Já vimos, nos artigos anteriores, que dar o perdão não é aceitar nem desculpar a situação em si e, muito menos, o agressor. Dar o perdão não invalida que o agressor cumpra pena pela sua transgressão e não diminui em nada a gravidade da situação. Se não consegue dar passos para começar a pensar dar o perdão pergunte-se a si mesma porque não o consegue; o que a prende; o que a mantém presa a essa memória/trauma/pessoa; o que de pior pode acontecer caso dê o perdão?


O facto de não dar o perdão acarreta um sentimento falso de controlo e proteção, pois mantém o ofensor como culpado, visto que todos sabem o que aconteceu, o que fulano fez e como ainda dói na vítima, e, neste sentido, não dá hipótese a que o ofensor chegue perto dela (ou do seu círculo social). Isto traz uma falsa sensação de controlo, pois, na verdade, está submissa e quanto mais a pessoa não quer dar o perdão, mais presa se sente ao trauma e ao ofensor. A única forma de se conseguir uma libertação do trauma é dar-se início a um caminho de perdão.


Outra questão que nos mantém presos na nossa dor é o desejo de vingança, ficamos agarrados ao rancor, à dor, na verdade presos ao momento, a relembrar a ressentir e a desejar vingança. Esta prisão, a da vingança, faz-nos sentir que só depois da pessoa sentir na pele o mal que nos fez é que vamos descansar. Só quando o outro passar por algo semelhante ou pior é que vamos sentir-nos em paz. O desejo de vingança mantém a nossa alma presa ao ódio, à raiva, ao orgulho e isso consome-nos por dentro, envelhece-nos, destrói a nossa alma. Sem nos apercebermos a situação dominou-nos e estamos, novamente, presos ao trauma. Por vezes o outro nem se lembra da situação ou nem fez com intenção de magoar e, portanto, vive tranquilo. Nós é que precisamos de libertar este sentimento venenoso em nós que nos impede de viver. O desejo de vingança não reconstrói a nossa vida, não apaga o trauma, não traz vida nova, não suaviza a dor… apenas traz mais dor e limita a nossa vida.

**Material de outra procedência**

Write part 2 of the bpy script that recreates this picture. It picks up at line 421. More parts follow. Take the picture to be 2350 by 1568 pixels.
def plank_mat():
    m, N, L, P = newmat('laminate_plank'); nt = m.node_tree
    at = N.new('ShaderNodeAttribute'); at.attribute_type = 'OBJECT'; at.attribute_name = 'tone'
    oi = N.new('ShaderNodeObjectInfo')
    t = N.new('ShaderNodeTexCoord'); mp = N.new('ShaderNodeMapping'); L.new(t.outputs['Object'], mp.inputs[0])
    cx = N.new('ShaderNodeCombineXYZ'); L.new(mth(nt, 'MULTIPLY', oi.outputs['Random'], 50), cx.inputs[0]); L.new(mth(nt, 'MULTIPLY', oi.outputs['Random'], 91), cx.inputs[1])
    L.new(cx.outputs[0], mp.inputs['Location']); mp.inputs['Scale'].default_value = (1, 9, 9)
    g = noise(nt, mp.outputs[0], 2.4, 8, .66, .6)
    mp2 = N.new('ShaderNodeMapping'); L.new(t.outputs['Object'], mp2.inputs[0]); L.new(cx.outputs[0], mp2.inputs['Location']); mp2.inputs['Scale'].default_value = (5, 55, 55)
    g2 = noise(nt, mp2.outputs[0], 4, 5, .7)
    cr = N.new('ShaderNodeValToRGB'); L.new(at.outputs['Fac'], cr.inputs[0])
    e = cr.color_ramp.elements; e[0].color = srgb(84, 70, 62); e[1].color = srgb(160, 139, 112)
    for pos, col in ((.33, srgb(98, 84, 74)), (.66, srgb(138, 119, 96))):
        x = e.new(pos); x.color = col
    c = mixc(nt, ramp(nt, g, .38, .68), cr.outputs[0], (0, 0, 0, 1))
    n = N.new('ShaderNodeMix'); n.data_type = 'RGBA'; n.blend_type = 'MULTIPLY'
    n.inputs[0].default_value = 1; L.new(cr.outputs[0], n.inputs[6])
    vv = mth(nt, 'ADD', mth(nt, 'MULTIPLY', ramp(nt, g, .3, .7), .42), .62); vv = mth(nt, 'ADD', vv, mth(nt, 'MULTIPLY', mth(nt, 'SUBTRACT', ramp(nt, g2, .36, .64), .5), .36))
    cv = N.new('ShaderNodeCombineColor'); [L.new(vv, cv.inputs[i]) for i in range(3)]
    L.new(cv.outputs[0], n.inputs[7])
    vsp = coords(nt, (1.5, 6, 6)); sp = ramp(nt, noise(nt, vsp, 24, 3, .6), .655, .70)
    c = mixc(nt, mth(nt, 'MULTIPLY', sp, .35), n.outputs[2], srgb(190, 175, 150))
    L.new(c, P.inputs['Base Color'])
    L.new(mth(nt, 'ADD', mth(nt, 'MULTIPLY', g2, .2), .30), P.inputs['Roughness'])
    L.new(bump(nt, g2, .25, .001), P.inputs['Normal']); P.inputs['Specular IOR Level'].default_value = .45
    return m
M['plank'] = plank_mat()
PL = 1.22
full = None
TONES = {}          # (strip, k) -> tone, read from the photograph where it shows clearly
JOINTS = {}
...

Outro aspeto que nos mantém presos ao trauma é o ressentimento. Por vezes dizemos, ou pensamos, que perdoamos, mas fica o ressentimento, isto é, não deixo de pensar no trauma e alimento em mim sentimentos negativos em relação à pessoa. Mesmo que em segredo desejo que algo de mal lhe aconteça, mantenho o sentimento de ódio, rancor, raiva, distancio-me da pessoa, não consigo falar com ela, olhar para ela, se sei que a pessoa está bem, feliz, fico furiosa e passo mal. Ressentir é não esquecer a situação e ficar a remoer anos, na verdade apodrecer o seu interior.


O perdão não é um caminho fácil não é uma emoção do momento, requer uma decisão de querer trilhar um caminho de libertação interior e de desapego às falsas seguranças (ressentimento, vingança…), por vezes só com ajuda externa e sempre só com o apoio de Deus e da Sua graça transcendente sobre nós.